Reprinted in the facsimile-volume are the first edition of the Signorum veterum icones and the second edition of the Paradigmata graphices variorum artificium, Voor-Beelden der Teken-konst van verscheyde Meesters. Both works consist of text and a series of etchings reproducing works of art. Extensive discussions of all aspects of these are given in the text-volume, including comments on each of the works of art in question.

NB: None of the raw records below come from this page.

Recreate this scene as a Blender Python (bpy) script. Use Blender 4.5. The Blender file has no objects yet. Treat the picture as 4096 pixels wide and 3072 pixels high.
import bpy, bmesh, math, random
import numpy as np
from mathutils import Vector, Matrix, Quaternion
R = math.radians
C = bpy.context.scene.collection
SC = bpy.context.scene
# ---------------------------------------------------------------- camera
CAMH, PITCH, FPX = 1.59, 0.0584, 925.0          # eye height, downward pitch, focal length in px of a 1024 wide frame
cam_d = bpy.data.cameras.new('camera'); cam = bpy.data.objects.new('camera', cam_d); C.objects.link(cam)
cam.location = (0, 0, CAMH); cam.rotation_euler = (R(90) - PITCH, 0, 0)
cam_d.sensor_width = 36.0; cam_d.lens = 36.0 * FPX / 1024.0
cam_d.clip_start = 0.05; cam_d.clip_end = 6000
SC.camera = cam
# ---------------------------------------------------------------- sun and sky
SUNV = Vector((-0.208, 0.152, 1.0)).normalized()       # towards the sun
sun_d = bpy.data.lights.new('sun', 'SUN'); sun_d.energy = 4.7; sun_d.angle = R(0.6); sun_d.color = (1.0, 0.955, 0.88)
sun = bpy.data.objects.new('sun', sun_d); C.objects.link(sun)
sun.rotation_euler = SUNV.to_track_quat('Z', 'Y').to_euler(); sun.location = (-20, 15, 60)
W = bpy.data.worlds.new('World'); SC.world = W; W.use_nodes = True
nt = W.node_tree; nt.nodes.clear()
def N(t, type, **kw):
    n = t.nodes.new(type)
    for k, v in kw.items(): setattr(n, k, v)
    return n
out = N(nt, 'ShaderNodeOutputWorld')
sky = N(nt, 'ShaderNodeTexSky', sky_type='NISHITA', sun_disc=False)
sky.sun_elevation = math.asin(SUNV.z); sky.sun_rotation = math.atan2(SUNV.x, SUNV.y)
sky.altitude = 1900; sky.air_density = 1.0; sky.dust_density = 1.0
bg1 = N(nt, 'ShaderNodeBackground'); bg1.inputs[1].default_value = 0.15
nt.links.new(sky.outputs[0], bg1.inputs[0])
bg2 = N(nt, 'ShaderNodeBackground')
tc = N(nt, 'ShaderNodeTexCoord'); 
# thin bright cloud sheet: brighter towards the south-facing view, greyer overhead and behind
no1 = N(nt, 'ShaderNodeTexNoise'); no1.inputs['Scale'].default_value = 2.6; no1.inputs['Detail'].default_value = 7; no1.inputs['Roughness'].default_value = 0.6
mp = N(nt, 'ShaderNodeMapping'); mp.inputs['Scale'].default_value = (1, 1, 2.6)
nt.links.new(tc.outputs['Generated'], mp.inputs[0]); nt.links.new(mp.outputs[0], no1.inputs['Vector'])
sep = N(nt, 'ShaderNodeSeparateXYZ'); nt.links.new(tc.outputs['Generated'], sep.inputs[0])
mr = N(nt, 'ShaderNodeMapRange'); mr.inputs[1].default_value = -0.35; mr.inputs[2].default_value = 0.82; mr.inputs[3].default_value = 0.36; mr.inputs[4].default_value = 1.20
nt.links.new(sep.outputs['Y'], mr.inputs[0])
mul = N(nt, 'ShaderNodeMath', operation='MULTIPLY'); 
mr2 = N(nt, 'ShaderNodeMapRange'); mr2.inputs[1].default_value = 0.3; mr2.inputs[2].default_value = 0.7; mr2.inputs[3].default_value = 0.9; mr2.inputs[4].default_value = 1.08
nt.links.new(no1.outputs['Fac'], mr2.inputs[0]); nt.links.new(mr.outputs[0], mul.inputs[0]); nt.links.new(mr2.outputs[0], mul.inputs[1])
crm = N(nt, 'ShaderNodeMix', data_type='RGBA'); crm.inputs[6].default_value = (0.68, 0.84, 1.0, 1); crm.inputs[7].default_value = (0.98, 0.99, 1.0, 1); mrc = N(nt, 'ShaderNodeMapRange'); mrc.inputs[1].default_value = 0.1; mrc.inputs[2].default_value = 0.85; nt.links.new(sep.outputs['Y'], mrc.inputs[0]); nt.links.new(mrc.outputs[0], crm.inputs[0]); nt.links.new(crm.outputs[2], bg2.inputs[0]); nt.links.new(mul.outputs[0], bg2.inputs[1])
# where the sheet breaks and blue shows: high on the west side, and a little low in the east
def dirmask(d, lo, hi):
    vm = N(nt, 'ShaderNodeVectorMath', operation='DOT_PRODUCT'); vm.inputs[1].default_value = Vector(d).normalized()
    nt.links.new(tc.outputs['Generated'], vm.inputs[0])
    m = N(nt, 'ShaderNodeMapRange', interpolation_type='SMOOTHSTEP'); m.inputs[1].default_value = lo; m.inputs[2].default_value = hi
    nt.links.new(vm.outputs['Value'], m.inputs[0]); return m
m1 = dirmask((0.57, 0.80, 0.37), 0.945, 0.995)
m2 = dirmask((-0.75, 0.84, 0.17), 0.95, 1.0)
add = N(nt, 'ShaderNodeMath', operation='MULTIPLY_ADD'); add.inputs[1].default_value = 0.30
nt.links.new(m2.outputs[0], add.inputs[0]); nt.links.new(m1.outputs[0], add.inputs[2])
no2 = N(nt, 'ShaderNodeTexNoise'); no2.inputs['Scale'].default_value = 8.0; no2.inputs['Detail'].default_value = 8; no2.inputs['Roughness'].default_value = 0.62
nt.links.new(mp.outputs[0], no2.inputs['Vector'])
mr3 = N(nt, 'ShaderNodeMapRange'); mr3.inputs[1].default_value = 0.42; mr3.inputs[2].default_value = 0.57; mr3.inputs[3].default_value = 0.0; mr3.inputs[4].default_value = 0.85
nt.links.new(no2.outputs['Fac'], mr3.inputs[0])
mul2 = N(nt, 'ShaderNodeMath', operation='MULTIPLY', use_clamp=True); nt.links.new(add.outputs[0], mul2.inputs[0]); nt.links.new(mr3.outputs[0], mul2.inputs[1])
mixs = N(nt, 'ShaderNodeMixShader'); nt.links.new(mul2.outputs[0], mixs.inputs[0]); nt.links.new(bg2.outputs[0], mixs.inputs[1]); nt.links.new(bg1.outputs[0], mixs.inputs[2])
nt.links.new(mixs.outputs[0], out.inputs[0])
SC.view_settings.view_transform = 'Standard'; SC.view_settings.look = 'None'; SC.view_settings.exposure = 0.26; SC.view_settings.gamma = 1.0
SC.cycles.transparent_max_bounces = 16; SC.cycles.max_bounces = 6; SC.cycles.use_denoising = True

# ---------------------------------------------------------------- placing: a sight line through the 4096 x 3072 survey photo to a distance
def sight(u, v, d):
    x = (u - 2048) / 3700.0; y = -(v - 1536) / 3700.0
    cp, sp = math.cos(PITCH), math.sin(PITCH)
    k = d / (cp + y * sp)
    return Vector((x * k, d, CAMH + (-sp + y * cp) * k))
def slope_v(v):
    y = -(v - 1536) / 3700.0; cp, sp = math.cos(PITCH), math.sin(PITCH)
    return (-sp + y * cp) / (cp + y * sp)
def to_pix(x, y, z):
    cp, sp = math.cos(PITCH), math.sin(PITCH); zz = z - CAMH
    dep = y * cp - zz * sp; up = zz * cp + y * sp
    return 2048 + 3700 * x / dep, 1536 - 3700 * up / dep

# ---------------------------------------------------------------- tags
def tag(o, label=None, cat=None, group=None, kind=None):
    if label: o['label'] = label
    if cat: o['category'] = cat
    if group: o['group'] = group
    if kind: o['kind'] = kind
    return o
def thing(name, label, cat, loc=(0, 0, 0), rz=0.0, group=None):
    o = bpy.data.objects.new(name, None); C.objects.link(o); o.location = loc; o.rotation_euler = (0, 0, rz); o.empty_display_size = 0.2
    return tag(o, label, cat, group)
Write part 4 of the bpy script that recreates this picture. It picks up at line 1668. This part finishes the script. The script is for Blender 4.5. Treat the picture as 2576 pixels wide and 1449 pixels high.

The texts of the dedications are important inasmuch as they contain the first exposition to appear in print of the classicist theory of art in the Northern Netherlands, which was clearly derived from France. The works of art reproduced in the plates are either antique or Italian, sculpture in the Icones, drawings plus some sculpture in the Paradigmata . De Bisschop does not seem to have copied prints in making his plates and he hardly made any drawings of sculpture while he was in Rome himself, so that his choice of subjects for both works was determined in the first instance by the same criterion, i.e. the material available in the Northern Netherlands, whether actual sculpture or drawings of sculpture, drawings or copies of drawings. Notwithstanding this limitation the plates of the Icones are important in several respects. They belong among the documentary material for the post-antique history of the antique sculptures, some of them showing little known or even unknown sixteenth- and seventeenth-century states of preservation, others being the only or the earliest known reproductions of the works in question. In some instances, including works from the Arundel collection, the etchings may even be said to be of high documentary value. This also holds good for the now lost intermediary drawings which De Bisschop used as the immediate basis for his work, for without his publication we would know nothing of the drawings after the antique made by Jacques de Gheyn III in England and France and we would probably be equally ignorant of the fact that - among others- Poelenburgh, too, made careful drawings of antique sculptures. The Paradigmata is significant in similar ways.

Each work of art reproduced in the Icones and Paradigmata is commented.

No connected study has so far been made of the interest in works of art of the past in the Northern Netherlands or of the history of collecting in the Northern Netherlands.